Und es stehen weitere Verfahren an, bei denen Ähnliches droht. Ein weiteres NPD-Verbotsverfahren etwa. Als Politiker hatte sich Müller stets dagegen ausgesprochen. Macht ihn das bei einer Entscheidung des Verfassungsgerichts nun befangen? Oder Seehofers Klage gegen den Länderfinanzausgleich. Als Ministerpräsident eines strukturschwachen Landes war Müller immer ein entschiedener Befürworter des Transfers. Dürfte er nun als Richter darüber urteilen?
Man würde Peter Müller gerne selber danach fragen. Doch die Pressestelle des Gerichts erklärt, dass er in diesem Jahr nicht für Interviews zur Verfügung steht. Ein Schweigegelübde passt gut in die klösterliche Atmosphäre des höchsten Gerichts, es ist offenbar Teil seines Eingliederungsprogramms in den „Achter ohne Steuermann“.

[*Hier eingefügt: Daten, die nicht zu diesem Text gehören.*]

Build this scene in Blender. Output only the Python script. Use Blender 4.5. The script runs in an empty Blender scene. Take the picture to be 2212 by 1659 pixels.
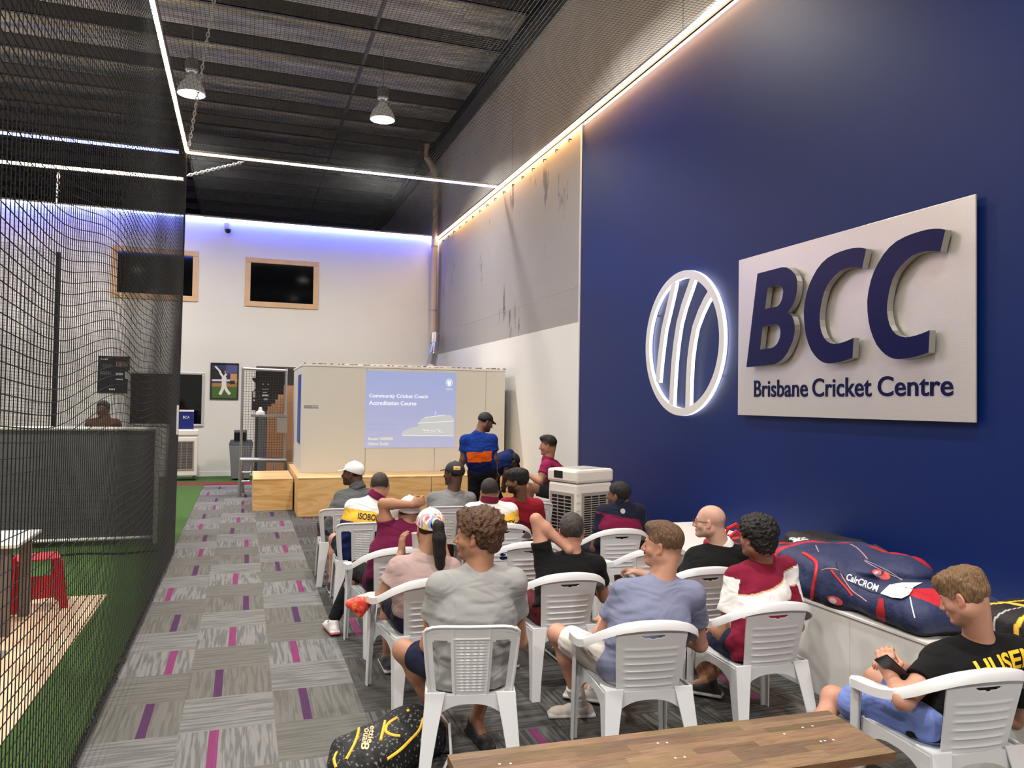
import bpy, bmesh, math, random
import numpy as np
from mathutils import Vector, Matrix
from mathutils.bvhtree import BVHTree
random.seed(7); rng = np.random.default_rng(7)
SC = bpy.context.scene; COL = SC.collection
PI = math.pi

# ---------------- camera, world, exposure, lamps ----------------
CX, CY, FL, EYE = 1106.0, 829.5, 1661.0, 1.9
_yc = np.array([528 - CX, 862 - CY, FL]); _yc /= np.linalg.norm(_yc)
_p = np.array([1528 - CX, 876.5 - CY, FL])
_zc = np.cross(_yc, _p); _zc /= np.linalg.norm(_zc)
if _zc[1] > 0: _zc = -_zc
_xc = np.cross(_yc, _zc)
CAM = np.stack([_xc, _yc, _zc], 1)            # world -> camera (x right, y down, z forward)
def at(u, v, Y):
    """the point of the place at depth Y that a sight line through (u, v) meets"""
    d = CAM.T @ np.array([(u - CX) / FL, (v - CY) / FL, 1.0])
    return np.array([0, 0, EYE]) + d * (Y / d[1])
cd = bpy.data.cameras.new('camera'); cam = bpy.data.objects.new('camera', cd); COL.objects.link(cam)
cd.sensor_width = 36; cd.lens = FL / 2212 * 36; cd.clip_start = 0.05; cd.clip_end = 200
_R = CAM.T @ np.diag([1, -1, -1])
cam.matrix_world = Matrix([[*_R[0], 0], [*_R[1], 0], [*_R[2], EYE], [0, 0, 0, 1]])
SC.camera = cam
W = bpy.data.worlds.new('world'); SC.world = W; W.use_nodes = True
W.node_tree.nodes['Background'].inputs[0].default_value = (0.55, 0.6, 0.7, 1)
W.node_tree.nodes['Background'].inputs[1].default_value = 0.08
SC.view_settings.view_transform = 'Standard'; SC.view_settings.look = 'None'
SC.view_settings.gamma = 1; SC.view_settings.use_curve_mapping = False
SC.view_settings.exposure = 0.0
cy = SC.cycles
cy.max_bounces = 7; cy.diffuse_bounces = 3; cy.glossy_bounces = 3; cy.transmission_bounces = 3; cy.transparent_max_bounces = 8
cy.use_adaptive_sampling = True; cy.adaptive_threshold = 0.02; cy.use_denoising = True
cy.caustics_reflective = False; cy.caustics_refractive = False
cy.sample_clamp_indirect = 4.0
# high-bay lamps in their grid under the roof (the fittings are built further down)
BAYS = [(x, y, 7.62) for y in (15.55, 8.9, 2.2, -5.0) for x in (2.53, -1.07, -4.67)]
BAY_POWER = {15.55: 225, 8.9: 215, 2.2: 230, -5.0: 400}
def lamp(name, kind, loc, power, col=(1, 1, 1), rot=(0, 0, 0), **kw):
    l = bpy.data.lights.new(name, kind); l.energy = power; l.color = col
    for k, v in kw.items(): setattr(l, k, v)
    o = bpy.data.objects.new(name, l); COL.objects.link(o); o.location = loc; o.rotation_euler = rot
    return o
for _x, _y, _z in BAYS:
    lamp('high_bay_light', 'AREA', (_x, _y, _z - 0.03), BAY_POWER[_y], (1.0, 0.975, 0.935), shape='DISK', size=0.4, spread=2.55)

# ---------------- object helpers ----------------
def tag(o, label=None, cat=None, group=None, kind=None):
    if label: o['label'] = label
    if cat: o['category'] = cat
    if group: o['group'] = group
    if kind: o['kind'] = kind
    return o
def thing(name, label, cat, loc=(0, 0, 0), rz=0, group=None):
    o = bpy.data.objects.new(name, None); COL.objects.link(o); o.empty_display_size = 0.1
    o.location = tuple(map(float, loc)); o.rotation_euler = (0, 0, rz)
    return tag(o, label, cat, group)
def copy_tree(o, parent=None):
    c = o.copy(); COL.objects.link(c)
    if parent is not None: c.parent = parent
    for ch in [x for x in bpy.data.objects if x.parent == o]: copy_tree(ch, c)
    return c
def put(name, verts, faces, mat=None, parent=None, smooth=False, cols=None, mats=None, midx=None, bevel=0, sub=0, uvs=None):
    me = bpy.data.meshes.new(name)
    v = np.asarray(verts, float).reshape(-1, 3)
    if isinstance(faces, np.ndarray):
        n = len(faces); k = faces.shape[1]
        me.vertices.add(len(v)); me.vertices.foreach_set('co', v.ravel())
        me.loops.add(n * k); me.loops.foreach_set('vertex_index', faces.ravel().astype(np.int32))
        me.polygons.add(n); me.polygons.foreach_set('loop_start', np.arange(n, dtype=np.int32) * k)
        me.update(calc_edges=True)
    else:
        me.from_pydata(v.tolist(), [], faces)
    if cols is not None:
        a = me.color_attributes.new('Col', 'FLOAT_COLOR', 'POINT')
        c = np.ones((len(v), 4)); c[:, :cols.shape[1]] = cols; a.data.foreach_set('color', c.ravel())
    for m in (mats or ([mat] if mat else [])): me.materials.append(m)
    if midx is not None: me.polygons.foreach_set('material_index', midx)
    if smooth: me.polygons.foreach_set('use_smooth', [True] * len(me.polygons))
    if uvs is not None:
        uv = me.uv_layers.new(name='UVMap'); uv.data.foreach_set('uv', np.asarray(uvs, float).ravel())
    me.validate(); me.update()
    o = bpy.data.objects.new(name, me); COL.objects.link(o)
    if parent is not None: o.parent = parent
    if bevel:
        b = o.modifiers.new('bevel', 'BEVEL'); b.width = bevel; b.segments = 2; b.limit_method = 'ANGLE'; b.angle_limit = 0.7
    if sub:
        s = o.modifiers.new('sub', 'SUBSURF'); s.levels = sub; s.render_levels = sub
    return o
class MB:
    def __init__(s): s.v = []; s.f = []; s.m = []; s.cur = 0
    def add(s, v, f):
        n = len(s.v); s.v += [tuple(map(float, p)) for p in v]; s.f += [tuple(i + n for i in q) for q in f]; s.m += [s.cur] * len(f); return s
    def box(s, x0, x1, y0, y1, z0, z1):
        v = [(x, y, z) for x in (x0, x1) for y in (y0, y1) for z in (z0, z1)]
        return s.add(v, [(0, 1, 3, 2), (4, 6, 7, 5), (0, 4, 5, 1), (2, 3, 7, 6), (0, 2, 6, 4), (1, 5, 7, 3)])
    def obox(s, c, ax, ay, az):
        c, ax, ay, az = map(np.array, (c, ax, ay, az))
        v = [c + i * ax + j * ay + k * az for i in (-1, 1) for j in (-1, 1) for k in (-1, 1)]
        return s.add(v, [(0, 1, 3, 2), (4, 6, 7, 5), (0, 4, 5, 1), (2, 3, 7, 6), (0, 2, 6, 4), (1, 5, 7, 3)])
    def loft(s, secs, cap=True, closed=True):
        k = len(secs[0]); n = len(s.v)
        for q in secs: s.v += [tuple(map(float, p)) for p in q]
        for i in range(len(secs) - 1):
            for j in range(k if closed else k - 1):
                a = n + i * k + j; b = n + i * k + (j + 1) % k
                s.f.append((a, b, b + k, a + k)); s.m.append(s.cur)
        if cap:
            s.f.append(tuple(n + j for j in range(k))[::-1]); s.f.append(tuple(n + (len(secs) - 1) * k + j for j in range(k))); s.m += [s.cur] * 2
        return s
    def tube(s, path, r, seg=8, cap=True, rr=None, flat=None):
        P = [np.array(p, float) for p in path]; secs = []
        up = np.array([0, 0, 1.0])
        for i, p in enumerate(P):
            t = P[min(i + 1, len(P) - 1)] - P[max(i - 1, 0)]; t /= np.linalg.norm(t) + 1e-9
            u = up - t * (t @ up)
            if np.linalg.norm(u) < 0.05: u = np.array([0, 1.0, 0]) - t * t[1]
            u /= np.linalg.norm(u); w = np.cross(t, u)
            q = rr[i] if rr is not None else r
            fl = flat or 1
            secs.append([p + q * (math.cos(a) * w * fl + math.sin(a) * u) for a in [2 * PI * k / seg for k in range(seg)]])
        return s.loft(secs, cap)
    def cyl(s, a, b, r, seg=16, r2=None): return s.tube([a, b], r, seg, rr=[r, r if r2 is None else r2])
    def lathe(s, c, prof, seg=24, cap=True):
        return s.loft([[(c[0] + r * math.cos(2 * PI * k / seg), c[1] + r * math.sin(2 * PI * k / seg), c[2] + z) for k in range(seg)] for r, z in prof], cap)
    def prism(s, pts, M, d):
        """pts 2-D polygon, M(x, y, h) -> 3-D; extruded from h=0 to d"""
        a = [M(x, y, 0) for x, y in pts]; b = [M(x, y, d) for x, y in pts]
        return s.loft([a, b])
    def build(s, name, mat=None, parent=None, **kw):
        if 'mats' in kw: kw['midx'] = s.m
        o = put(name, s.v, s.f, mat, parent, **kw)
        bm = bmesh.new(); bm.from_mesh(o.data); bmesh.ops.recalc_face_normals(bm, faces=bm.faces); bm.to_mesh(o.data); bm.free()
        return o
def smooth_by_angle(o, a=0.6):
    o.data.polygons.foreach_set('use_smooth', [True] * len(o.data.polygons))
    o.data.set_sharp_from_angle(angle=a); return o

# ---------------- materials ----------------
MATS = {}
def srgb(r, g, b):
    f = lambda c: ((c / 255 + .055) / 1.055) ** 2.4 if c > 10 else c / 255 / 12.92
    return (f(r), f(g), f(b))
def mat(name, col=(.5, .5, .5), rough=.5, metal=0, spec=.5, emit=None, es=0, attr=False, bump=None, var=None, coat=0, vscale=(1, 1, 1), sheen=0, sss=0):
    """col linear rgb; attr: multiply the 'Col' attribute; bump=(scale, strength, dist); var=(scale, amount) mottles the colour"""
    if name in MATS: return MATS[name]
    m = bpy.data.materials.new(name); m.use_nodes = True; MATS[name] = m
    nt = m.node_tree; N = nt.nodes; L = nt.links; b = N['Principled BSDF']
    b.inputs['Base Color'].default_value = (*col, 1); b.inputs['Roughness'].default_value = rough
    b.inputs['Metallic'].default_value = metal; b.inputs['Specular IOR Level'].default_value = spec
    b.inputs['Coat Weight'].default_value = coat; b.inputs['Sheen Weight'].default_value = sheen
    if sss: b.inputs['Subsurface Weight'].default_value = sss; b.inputs['Subsurface Radius'].default_value = (1, .35, .2); b.inputs['Subsurface Scale'].default_value = .01
    if emit: b.inputs['Emission Color'].default_value = (*emit, 1); b.inputs['Emission Strength'].default_value = es
    src = None
    if attr:
        a = N.new('ShaderNodeAttribute'); a.attribute_name = 'Col'; src = a.outputs['Color']
    co = N.new('ShaderNodeTexCoord'); mp = N.new('ShaderNodeMapping'); L.new(co.outputs['Object'], mp.inputs[0]); mp.inputs['Scale'].default_value = vscale
    if var:
        n = N.new('ShaderNodeTexNoise'); n.inputs['Scale'].default_value = var[0]; n.inputs['Detail'].default_value = 6; L.new(mp.outputs[0], n.inputs['Vector'])
        mr = N.new('ShaderNodeMapRange'); L.new(n.outputs[0], mr.inputs[0]); mr.inputs[1].default_value = .3; mr.inputs[2].default_value = .7
        mr.inputs[3].default_value = 1 - var[1]; mr.inputs[4].default_value = 1 + var[1] * .6
        mx = N.new('ShaderNodeVectorMath'); mx.operation = 'SCALE'; L.new(mr.outputs[0], mx.inputs['Scale'])
        if src: L.new(src, mx.inputs[0])
        else: mx.inputs[0].default_value = col
        src = mx.outputs[0]
    if src: L.new(src, b.inputs['Base Color'])
    if bump:
        n = N.new('ShaderNodeTexNoise'); n.inputs['Scale'].default_value = bump[0]; n.inputs['Detail'].default_value = 5; L.new(mp.outputs[0], n.inputs['Vector'])
        bp = N.new('ShaderNodeBump'); bp.inputs['Strength'].default_value = bump[1]; bp.inputs['Distance'].default_value = bump[2]
        L.new(n.outputs[0], bp.inputs['Height']); L.new(bp.outputs[0], b.inputs['Normal'])
    return m
white_plastic = mat('white_plastic', srgb(208, 209, 211), .36, bump=(60, .06, .002))
M_black = mat('black_plastic', srgb(24, 24, 26), .5)
M_alu = mat('brushed_aluminium', srgb(190, 190, 190), .35, 1)
M_steel = mat('galvanised_steel', srgb(160, 162, 164), .45, .8, var=(8, .2))
M_white = mat('white_laminate', srgb(226, 224, 220), .4, var=(1.5, .05))
M_glass = mat('dark_glass', srgb(8, 9, 11), .06, 0, .6)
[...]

Denn Ansehen unter den Kollegen erwirbt man sich in Karlsruhe weniger durch öffentlichkeitswirksame Auftritte als durch fleißiges Aktenstudium und brillante juristische Argumente. Und nicht selten klafft zwischen dem Einfluss einzelner Richter im Haus und der Aufmerksamkeit, die sie in der Öffentlichkeit genießen, eine größere Lücke. Die Lauten sind auch beim Verfassungsgericht nicht immer die Tüchtigen.
Karlsruhe war für Müller seit einem Auftritt als Sachverständiger bei einer mündlichen Verhandlung vor einigen Jahren ein Sehnsuchtsort. Er hat das immer wieder durchblicken lassen. Ob das Amt seinem Temperament entspricht, ist aber noch offen. Ein politischer Weggefährte hatte vor Müllers Amtsantritt Zweifel angemeldet: „Der weiß gar nicht, was er sich da antut.“ Inzwischen dürfte er eine Ahnung haben.